Portraits of unsmiling monarchs hovered over the engraved landscapes of Bechuanaland and Tanganyika, landscapes majestic even in miniature. Steam engines coursed through the mountains of Pakistan. I liked, too, the Soviet stamps of serious women and chubby spacecraft.
These stamps are worth nothing. But that’s okay. I am what you might call an emotional collector, someone who seeks out certain subjects. One of Detwiler’s customers looks for stamps with German shepherds. Another likes aardvarks and squid.
Other collectors are completists who want to fill every space in an album. “I like to fill up the blank holes. … It’s like a puzzle, almost,” says Patricia Dewey, a frequent customer who collects international stamps.
Some take particular pleasure in taxonomy. “We had an album in this auction that was nothing but blue stamps in a blue album,” recalls Heath Heist, Detwiler’s partner in the business. “There were 20-cent stamps and $200 stamps in it.” All blue.
Some are investors, who covet rarities. Like the Inverted Jenny, perhaps the most famous of rare stamps, one of which recently sold at auction for close to a million dollars. All known Inverted Jennies — a misprint with an upside-down biplane — come from a single sheet of 100 stamps, purchased by a collector in 1918. Four were stolen in the 1950s, and the whereabouts of one remain unknown.
“Everybody’s a treasure hunter,” Detwiler says. There are plenty of valuable stamps out there hiding in bins, or grandmothers’ albums, or even in plain sight.
Detwiler and Heist recently received, in a consignment lot of common stamps, a blue, 1-cent Benjamin Franklin stamp from the 1850s. There are about 1,500 slightly different variants of this stamp, Heist explains; one can be worth $100,000, while others may sell for $5 or $10.
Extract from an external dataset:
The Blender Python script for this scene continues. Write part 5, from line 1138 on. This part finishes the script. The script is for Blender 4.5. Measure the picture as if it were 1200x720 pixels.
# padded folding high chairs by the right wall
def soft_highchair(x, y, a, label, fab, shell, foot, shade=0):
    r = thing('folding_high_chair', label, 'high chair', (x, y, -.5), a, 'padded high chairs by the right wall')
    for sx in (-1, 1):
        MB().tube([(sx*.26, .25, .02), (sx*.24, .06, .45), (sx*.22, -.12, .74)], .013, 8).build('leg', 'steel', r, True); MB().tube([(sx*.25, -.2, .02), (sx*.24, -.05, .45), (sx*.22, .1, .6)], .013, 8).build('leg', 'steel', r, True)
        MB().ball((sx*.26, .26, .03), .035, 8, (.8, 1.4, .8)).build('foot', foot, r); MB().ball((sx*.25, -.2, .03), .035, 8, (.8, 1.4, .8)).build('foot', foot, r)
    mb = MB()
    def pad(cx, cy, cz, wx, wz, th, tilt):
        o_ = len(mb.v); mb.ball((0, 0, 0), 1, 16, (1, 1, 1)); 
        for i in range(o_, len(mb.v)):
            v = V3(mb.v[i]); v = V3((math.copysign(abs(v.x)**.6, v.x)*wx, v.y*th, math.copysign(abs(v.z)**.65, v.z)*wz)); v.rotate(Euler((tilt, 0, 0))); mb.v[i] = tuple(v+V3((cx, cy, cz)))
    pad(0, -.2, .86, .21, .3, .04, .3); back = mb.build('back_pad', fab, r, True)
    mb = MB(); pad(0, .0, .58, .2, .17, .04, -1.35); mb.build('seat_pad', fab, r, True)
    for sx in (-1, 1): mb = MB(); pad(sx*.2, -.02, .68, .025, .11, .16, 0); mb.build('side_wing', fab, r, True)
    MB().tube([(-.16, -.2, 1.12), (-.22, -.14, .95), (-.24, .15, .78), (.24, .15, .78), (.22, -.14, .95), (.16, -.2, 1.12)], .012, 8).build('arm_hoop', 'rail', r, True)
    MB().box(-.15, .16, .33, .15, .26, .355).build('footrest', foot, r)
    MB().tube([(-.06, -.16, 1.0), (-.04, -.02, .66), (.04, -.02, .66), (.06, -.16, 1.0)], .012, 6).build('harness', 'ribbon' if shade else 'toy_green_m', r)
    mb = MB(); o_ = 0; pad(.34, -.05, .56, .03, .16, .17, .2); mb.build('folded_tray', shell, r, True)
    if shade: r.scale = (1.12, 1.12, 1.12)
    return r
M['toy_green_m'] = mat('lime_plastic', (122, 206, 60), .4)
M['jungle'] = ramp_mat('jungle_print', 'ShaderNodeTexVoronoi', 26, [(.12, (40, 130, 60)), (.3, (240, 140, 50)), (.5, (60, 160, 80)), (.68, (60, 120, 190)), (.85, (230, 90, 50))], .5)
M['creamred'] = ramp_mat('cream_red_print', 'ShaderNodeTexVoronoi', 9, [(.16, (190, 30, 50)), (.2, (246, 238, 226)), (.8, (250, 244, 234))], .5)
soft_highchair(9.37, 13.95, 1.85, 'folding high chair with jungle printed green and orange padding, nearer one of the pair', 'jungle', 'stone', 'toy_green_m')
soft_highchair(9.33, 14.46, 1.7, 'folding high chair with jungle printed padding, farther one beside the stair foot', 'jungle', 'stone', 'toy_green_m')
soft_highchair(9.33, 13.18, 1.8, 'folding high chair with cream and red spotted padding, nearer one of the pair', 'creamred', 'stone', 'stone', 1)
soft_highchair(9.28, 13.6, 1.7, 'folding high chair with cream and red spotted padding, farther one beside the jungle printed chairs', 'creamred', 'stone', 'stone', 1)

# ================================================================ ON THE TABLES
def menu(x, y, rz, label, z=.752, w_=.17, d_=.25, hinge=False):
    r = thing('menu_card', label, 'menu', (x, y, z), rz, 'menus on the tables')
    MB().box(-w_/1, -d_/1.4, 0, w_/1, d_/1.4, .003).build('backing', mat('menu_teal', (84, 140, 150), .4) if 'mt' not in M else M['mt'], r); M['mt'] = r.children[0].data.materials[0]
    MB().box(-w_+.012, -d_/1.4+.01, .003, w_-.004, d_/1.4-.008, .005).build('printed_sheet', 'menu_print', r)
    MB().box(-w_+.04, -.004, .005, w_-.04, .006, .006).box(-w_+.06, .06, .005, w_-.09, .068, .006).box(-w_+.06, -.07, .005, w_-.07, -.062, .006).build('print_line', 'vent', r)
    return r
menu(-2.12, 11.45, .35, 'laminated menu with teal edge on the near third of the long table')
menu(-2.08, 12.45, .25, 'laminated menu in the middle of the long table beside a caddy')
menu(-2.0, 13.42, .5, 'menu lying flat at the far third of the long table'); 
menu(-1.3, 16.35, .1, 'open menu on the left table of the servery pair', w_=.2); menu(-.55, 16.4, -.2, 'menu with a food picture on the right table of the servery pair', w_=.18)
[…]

Peering at this stamp under magnification, Detwiler spotted some distinctive lines on its edge. He knew what it meant: This was a stamp produced with the “big Plate 2 flaw,” a crack in the steel printing plate. In perfect condition, it could be worth $1,200; the one he had might sell for a few hundred.
Detwiler and Heist also watch vigilantly for fraud: stamps that have been altered to make them appear more valuable. Heist pulls out an 1862 12-cent stamp bearing George Washington’s head. It looks pretty pristine, is labeled “unused” and priced at $395. But under magnification, Heist noticed that the perforations on one side had been punched by hand. And the paper only appears bright because it has been cleaned with chemicals to remove the cancellation mark.
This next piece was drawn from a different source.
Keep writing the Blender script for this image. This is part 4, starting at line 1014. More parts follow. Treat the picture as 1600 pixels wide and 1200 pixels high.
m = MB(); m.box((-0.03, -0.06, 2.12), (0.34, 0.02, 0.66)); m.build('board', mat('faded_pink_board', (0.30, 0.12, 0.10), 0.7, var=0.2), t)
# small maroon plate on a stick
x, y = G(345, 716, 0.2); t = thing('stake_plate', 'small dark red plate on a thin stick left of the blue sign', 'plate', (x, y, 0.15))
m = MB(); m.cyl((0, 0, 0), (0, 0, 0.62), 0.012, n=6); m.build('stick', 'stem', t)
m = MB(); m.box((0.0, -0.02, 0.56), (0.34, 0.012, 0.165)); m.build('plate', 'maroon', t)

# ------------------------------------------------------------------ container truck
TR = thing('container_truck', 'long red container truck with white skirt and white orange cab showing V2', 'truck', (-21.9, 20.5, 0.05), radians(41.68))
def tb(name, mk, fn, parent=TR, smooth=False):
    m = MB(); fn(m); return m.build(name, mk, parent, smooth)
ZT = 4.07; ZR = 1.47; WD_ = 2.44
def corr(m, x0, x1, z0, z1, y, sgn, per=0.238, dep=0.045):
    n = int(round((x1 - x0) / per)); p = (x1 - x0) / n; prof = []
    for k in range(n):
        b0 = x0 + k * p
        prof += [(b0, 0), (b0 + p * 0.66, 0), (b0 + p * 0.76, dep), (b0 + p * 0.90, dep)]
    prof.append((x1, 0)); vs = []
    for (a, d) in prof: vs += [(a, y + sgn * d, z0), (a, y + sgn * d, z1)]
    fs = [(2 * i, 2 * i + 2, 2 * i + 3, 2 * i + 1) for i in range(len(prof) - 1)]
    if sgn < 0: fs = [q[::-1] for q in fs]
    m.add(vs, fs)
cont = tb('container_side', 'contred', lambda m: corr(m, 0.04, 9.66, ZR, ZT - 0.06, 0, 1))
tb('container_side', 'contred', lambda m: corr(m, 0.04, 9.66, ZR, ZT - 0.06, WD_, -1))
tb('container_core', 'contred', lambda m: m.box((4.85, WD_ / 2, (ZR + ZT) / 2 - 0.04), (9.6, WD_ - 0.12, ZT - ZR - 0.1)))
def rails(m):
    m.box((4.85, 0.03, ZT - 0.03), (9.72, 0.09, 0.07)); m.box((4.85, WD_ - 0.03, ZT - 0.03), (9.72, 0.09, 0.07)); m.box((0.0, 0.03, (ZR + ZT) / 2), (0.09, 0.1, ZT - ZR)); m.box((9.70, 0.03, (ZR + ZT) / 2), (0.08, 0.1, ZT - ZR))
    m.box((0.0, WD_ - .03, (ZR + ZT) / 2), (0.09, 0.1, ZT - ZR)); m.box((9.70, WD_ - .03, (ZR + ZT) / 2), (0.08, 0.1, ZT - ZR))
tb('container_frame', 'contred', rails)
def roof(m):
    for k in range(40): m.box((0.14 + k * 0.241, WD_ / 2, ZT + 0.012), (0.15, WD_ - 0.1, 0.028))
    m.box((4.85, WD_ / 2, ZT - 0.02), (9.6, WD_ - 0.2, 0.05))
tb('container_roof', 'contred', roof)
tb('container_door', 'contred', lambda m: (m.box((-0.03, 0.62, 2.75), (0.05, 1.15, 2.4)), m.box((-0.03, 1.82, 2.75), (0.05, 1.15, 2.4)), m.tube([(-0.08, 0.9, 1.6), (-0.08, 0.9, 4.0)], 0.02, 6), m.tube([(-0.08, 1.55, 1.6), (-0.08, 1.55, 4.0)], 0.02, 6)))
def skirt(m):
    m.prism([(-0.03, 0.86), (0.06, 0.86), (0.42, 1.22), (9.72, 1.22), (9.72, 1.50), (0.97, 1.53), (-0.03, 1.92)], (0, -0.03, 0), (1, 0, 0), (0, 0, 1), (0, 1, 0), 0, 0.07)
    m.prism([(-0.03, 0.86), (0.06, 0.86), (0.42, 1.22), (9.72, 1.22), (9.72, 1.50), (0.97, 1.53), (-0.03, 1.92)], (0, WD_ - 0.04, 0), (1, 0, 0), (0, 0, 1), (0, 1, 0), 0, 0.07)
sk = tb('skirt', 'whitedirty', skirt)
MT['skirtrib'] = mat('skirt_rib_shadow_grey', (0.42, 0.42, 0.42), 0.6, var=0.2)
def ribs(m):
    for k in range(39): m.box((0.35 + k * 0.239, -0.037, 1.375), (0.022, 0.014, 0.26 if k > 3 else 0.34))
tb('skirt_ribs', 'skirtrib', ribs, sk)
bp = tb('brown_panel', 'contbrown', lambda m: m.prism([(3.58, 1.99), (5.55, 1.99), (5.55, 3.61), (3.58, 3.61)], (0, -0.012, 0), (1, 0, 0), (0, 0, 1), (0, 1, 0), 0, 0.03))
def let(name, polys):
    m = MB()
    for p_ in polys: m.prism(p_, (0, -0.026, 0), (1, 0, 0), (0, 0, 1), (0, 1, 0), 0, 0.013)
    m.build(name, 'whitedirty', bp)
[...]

This diligence doesn’t serve to enrich Detwiler and Heist. They’re just doing their best to make sure the stamps they accept on consignment are genuine and described accurately. If someone were to purchase an altered stamp and find that it was not as advertised, Heist says, he would buy it back.
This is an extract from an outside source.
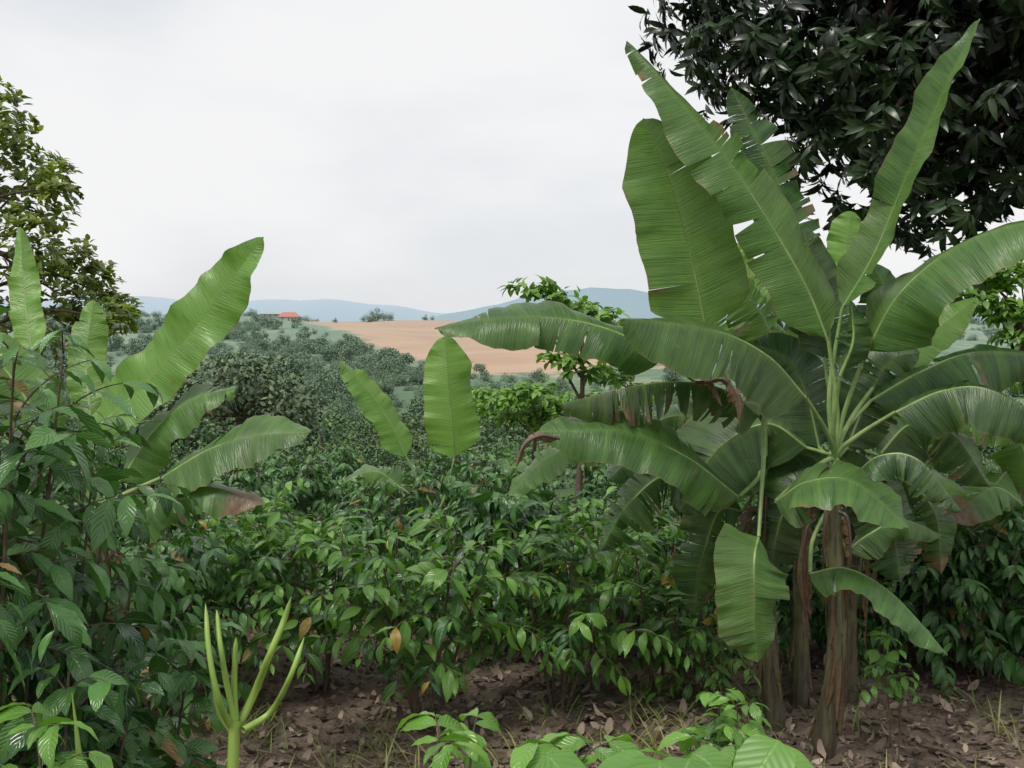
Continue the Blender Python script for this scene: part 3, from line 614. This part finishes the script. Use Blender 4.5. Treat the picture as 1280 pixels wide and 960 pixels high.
# farmhouse with red roof + pale shed on the ridge
def house(name,x,y,wx,wy,hw,hr,roofcol,wallcol,rot=0.1):
    e=empty(name); z=float(terrain(x,y))-0.2; e.location=(x,y,z); e.rotation_euler=(0,0,rot)
    def simple(n,c):
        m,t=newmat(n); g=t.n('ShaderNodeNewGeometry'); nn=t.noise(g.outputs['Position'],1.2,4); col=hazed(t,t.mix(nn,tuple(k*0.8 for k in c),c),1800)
        b=t.n('ShaderNodeBsdfPrincipled'); t.l(col,b.inputs[0]); b.inputs['Roughness'].default_value=0.7; o=t.n('ShaderNodeOutputMaterial'); t.l(b.outputs[0],o.inputs[0]); return m
    a,b=wx/2,wy/2
    def box(n,x0,x1,y0,y1,z0,z1,mat):
        m_=MB(); V=[[x,y,z] for x in (x0,x1) for y in (y0,y1) for z in (z0,z1)]
        m_.add(V,[[0,1,3,2],[4,6,7,5],[0,4,5,1],[2,3,7,6],[1,5,7,3],[0,2,6,4]]); me=m_.mesh(n,[mat]); me.polygons.foreach_set('use_smooth',[False]*6); put(me,n,parent=e)
    wm=simple(name+'_wall',wallcol); dm=simple(name+'_opening',(0.03,0.03,0.035))
    box('walls',-a,a,-b,b,0,hw,wm)
    for i,xx in enumerate((-0.6*a,0.6*a)): box('window_%d'%(i+1),xx-0.6,xx+0.6,-b-0.03,-b+0.05,1.0,2.2,dm)
    box('door',-0.5,0.5,-b-0.03,-b+0.05,0.0,2.1,dm)
    ov=0.6
    V=[[-a-ov,-b-ov,hw],[a+ov,-b-ov,hw],[a+ov,b+ov,hw],[-a-ov,b+ov,hw],[-a*0.6,0,hw+hr],[a*0.6,0,hw+hr]]
    me=bpy.data.meshes.new('roof'); me.from_pydata(V,[],[[0,1,5,4],[2,3,4,5],[1,2,5],[3,0,4],[0,3,2,1]]); me.materials.append(simple(name+'_roof',roofcol)); put(me,'roof',(0,0,0.01),parent=e)
house('farmhouse',(362-640)*775/1400,775,14,8,2.8,3.4,(0.55,0.09,0.08),(0.5,0.42,0.36))
house('farm_shed',(338-640)*800/1400,800,13,6,2.6,1.8,(0.42,0.42,0.42),(0.40,0.38,0.35),0.25)

# ------------------------------------------------------------------ foreground bits
rg=np.random.default_rng(80); mb=MB(); d=4.0
tube(mb,crv([gp(285,d)-[0,0,.05],W(285,1100,d),W(287,960,d),W(290,905,d)],16),np.linspace(0.028,0.021,16),10,0)
for pts,r in [([(289,925),(270,880),(258,820),(254,757)],0.0115),([(290,910),(280,860),(272,810),(268,765)],0.011),([(290,910),(289,860),(292,800)],0.012),
              ([(293,915),(315,870),(335,820),(352,780),(362,748)],0.0135),([(300,918),(335,895),(360,850),(378,800)],0.011),([(288,925),(270,895),(262,850)],0.010)]:
    P=crv([W(u,v,d+rg.uniform(-0.08,0.08)) for u,v in pts],16); tube(mb,P,np.r_[np.linspace(r*1.15,r*0.8,14),r*0.6,0.001],9,0,rough=0.03,rng=rg)
mb.obj('finger_euphorbia',[M_cact])
mb=MB(); d=3.7
tube(mb,crv([gp(98,d)-[0,0,.05],W(96,1050,d),W(92,950,d),W(84,870,d)],14),np.r_[np.linspace(0.018,0.011,12),0.006,0.001],9,0)
mb.obj('finger_euphorbia',[M_cact])
mb=MB(); a=gp(10,4.6); tube(mb,crv([a+[0,0,-.05],W(20,930,4.5),W(48,860,4.4),W(72,800,4.35)],12),np.linspace(0.018,0.008,12),7,0,rough=0.05,rng=rg); mb.obj('dead_stick',[M_twig])
# big round leaves
mb=MB(); base=gp(850,3.0)
for (u,v,dd,sz,tn) in [(770,972,3.0,0.22,0.5),(850,985,3.1,0.22,0.4),(950,968,3.0,0.24,0.7),(1000,958,3.1,0.18,0.8),(720,985,2.9,0.22,0.6),(910,1000,2.9,0.25,0.5),(820,1000,2.9,0.25,0.6),(900,965,3.2,0.18,0.55)]:
    p=W(u,v,dd); az=rg.uniform(-0.9,0.9); dv=np.array([math.sin(az),0.2*rg.normal()-0.3,-0.15])
    dv=nrm(dv+np.array([0.5*(1 if u>850 else -1),0,0])); st=p-dv*sz*0.5
    tube(mb,crv([base+rg.normal(0,0.05,3)*[1,1,0],(base+st)/2+[0,0.02,0.15],st+[0,0,0]],12),np.linspace(0.008,0.004,12),6,1)
    scatter(mb,ROUND,[st],[dv],[np.array([rg.normal(0,0.2),-0.3,1.0])],sz,tn,0,0,rg)
mb.obj('cocoyam_plant',[M_round,M_cact])

# leaf litter
rg=np.random.default_rng(90); mb=MB(); n=22000
y=3.2+14*rg.random(n)**1.3; x=(rg.uniform(-0.75,0.75,n))*np.maximum(y,5); pz=terrain(x,y)+rg.uniform(0.002,0.035,n)
az=rg.uniform(0,6.28,n); dv=np.stack([np.cos(az),np.sin(az),rg.normal(0,0.25,n)],-1)
scatter(mb,LITTER,np.stack([x,y,pz],-1),dv,np.array([0,0,1.])+rg.normal(0,0.4,(n,3)),rg.uniform(0.05,0.15,n),np.clip(rg.beta(1.2,1.5,n),0,1),0,0,rg)
for i in range(350):
    yy_=3.5+11*rg.random(); xx_=rg.uniform(-0.6,0.6)*yy_; a=rg.uniform(0,6.28); L=rg.uniform(0.15,0.6); z_=float(terrain(xx_,yy_))+0.02
    tube(mb,[[xx_,yy_,z_],[xx_+0.5*L*math.cos(a)+rg.normal(0,.02),yy_+0.5*L*math.sin(a),z_+rg.uniform(0,0.05)],[xx_+L*math.cos(a),yy_+L*math.sin(a),z_+rg.uniform(-.02,0.08)]],rg.uniform(0.003,0.009),5,1)
mb.obj('leaf_litter',[M_litter,M_twig])
# grass tufts and weeds
mb=MB(); BL=[leaf_tpl(5,1,0.03,1.2,0.2),leaf_tpl(5,1,0.035,0.5,0.2)]
n=6000; k=rg.integers(0,300,n); cx=rg.uniform(-0.6,0.6,300); cy=3.5+10*rg.random(300); cx=cx*cy
x=cx[k]+rg.normal(0,0.09,n);y=cy[k]+rg.normal(0,0.09,n)
az=rg.uniform(0,6.28,n); dv=np.stack([0.6*np.cos(az),0.6*np.sin(az),rg.uniform(0.4,1.2,n)],-1)
scatter(mb,BL,np.stack([x,y,terrain(x,y)],-1),dv,np.stack([np.cos(az),np.sin(az),np.ones(n)],-1)*[-1,-1,1],rg.uniform(0.12,0.35,n),rg.random(n),0,0,rg)
mb.obj('grass',[M_grass])

# ------------------------------------------------------------------ sky, sun, camera
w=bpy.data.worlds.new('World'); bpy.context.scene.world=w; w.use_nodes=True; w.node_tree.nodes.clear(); t=NT(w.node_tree)
EL,AZ=math.radians(58),math.radians(-140)
sk=t.n('ShaderNodeTexSky',sky_type='NISHITA'); sk.sun_disc=False; sk.sun_elevation=EL; sk.sun_rotation=AZ; sk.dust_density=3
b1=t.n('ShaderNodeBackground'); t.l(sk.outputs[0],b1.inputs[0]); b1.inputs[1].default_value=0.12
tc=t.n('ShaderNodeTexCoord'); mp=t.n('ShaderNodeMapping'); mp.inputs['Scale'].default_value=(1,1,2.6); t.l(tc.outputs['Generated'],mp.inputs[0])
nn=t.noise(mp.outputs[0],2.2,5,0.5)
cc_=t.mix(t.ramp(nn,0.35,0.6),(0.84,0.86,0.885),(0.93,0.93,0.935))
b2=t.n('ShaderNodeBackground'); t.l(cc_,b2.inputs[0]); b2.inputs[1].default_value=1.0
mx=t.n('ShaderNodeMixShader'); t.l(t.m('ADD',0.87,t.m('MULTIPLY',t.ramp(nn,0.35,0.6),0.10)),mx.inputs[0]); t.l(b1.outputs[0],mx.inputs[1]); t.l(b2.outputs[0],mx.inputs[2])
o=t.n('ShaderNodeOutputWorld'); t.l(mx.outputs[0],o.inputs[0])
sl=bpy.data.lights.new('sun','SUN'); sl.energy=2.5; sl.angle=math.radians(18); sl.color=(1,0.95,0.87)
so=bpy.data.objects.new('sun',sl); bpy.context.scene.collection.objects.link(so)
from mathutils import Vector
dirv=Vector((math.sin(AZ)*math.cos(EL),math.cos(AZ)*math.cos(EL),math.sin(EL)))
so.rotation_euler=dirv.to_track_quat('Z','Y').to_euler()
cam=bpy.data.cameras.new('camera'); co=bpy.data.objects.new('camera',cam); bpy.context.scene.collection.objects.link(co)
cam.sensor_width=36; cam.lens=36*1400/1280; cam.clip_end=20000; cam.clip_start=0.05
co.location=(0,0,CAMH); co.rotation_euler=(math.radians(90-2.05),0,0)
sc=bpy.context.scene; sc.camera=co
sc.view_settings.view_transform='Standard'; sc.view_settings.look='None'; sc.view_settings.exposure=0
Paul Detwiler, right, of Emerald Ventures examines stamps with Ed Piper, who has been collecting for about three years. (Photo by Jay Paul)
Emerald Ventures’ office is filled with neatly stacked Priority Mail boxes, ready for the next auction on March 11, at 2 p.m. It’s the only live stamp auction in the Southeast, Heist says. Most buyers bid online, but around 50 dealers and collectors usually show up in the rotunda of the Franco’s Fine Clothier building to bid in person.
Stamp collecting is not a pursuit for the young. How many children today have pen pals, or ever stick a stamp on a letter? Yet Heist, who is 39, is optimistic that the art of collecting will persist. It’s “just beautiful and great,” he says, “the artwork, the history, the stories.” And, he adds ruefully, “I love them too much to think it’s a dying hobby.”
Chris McElfresh, a watercolor artist who photographs the thousands of stamps for auction, is the lone person who professes no interest in them. “It’s a piece of paper,” he says. “It’s, like, a square inch.”
“Yeah,” Heist says. “But it’s a piece of history.”